Other than that, I didn’t really make much of a connection with anybody. By that point, Brown had cast such a negative light on me so many times, that I think some people didn’t want to associate with me. 

Most of the conversations I did manage to have with the other dancers were shallow, superficial, and virtually meaningless.

The EVIDENCE dancers were pleasant enough. Didn’t seem as ego-driven as Brown. One guy I met, William, was very friendly. We only spoke twice, but he had nice, bright energy about him.  And Valeriane was really sweet during rehearsals.

Bittersweet

I wish this experience has been more positive. It really was a privilege to dance with EVIDENCE. I mean, this might be the closest I ever come to dancing professionally. But my interactions with Brown, and sometimes Arcell, left a lot to be desired.

Oh, and here’s a bonus.

The final performance night, my parents came. But for some reason unbeknownst to me, they decided to leave right after my performance without greeting me. Meaning, after the curtain closed, they high-tailed it to the parking deck, jumped in their GMC Terrain, and booked it.

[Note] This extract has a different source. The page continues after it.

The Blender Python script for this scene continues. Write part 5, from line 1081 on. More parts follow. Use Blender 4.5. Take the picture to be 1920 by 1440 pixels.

???????????????????????????

I stood in the lobby for what felt like an eternity waiting to see them, hoping they would be congratulating me just like the other dancers were experiencing. 

Finally, I dialed my mother’s cell phone and asked them where they were. When she told me they were in the parking deck on the way out, I was livid. And crushed. I had gone through all of this difficulty from rehearsals up until the final performance night just to have my parents abandon me like it was no big deal.

Jesus.

What a fucking joke. How humiliating. What a disappointing end to a disappointing two weeks.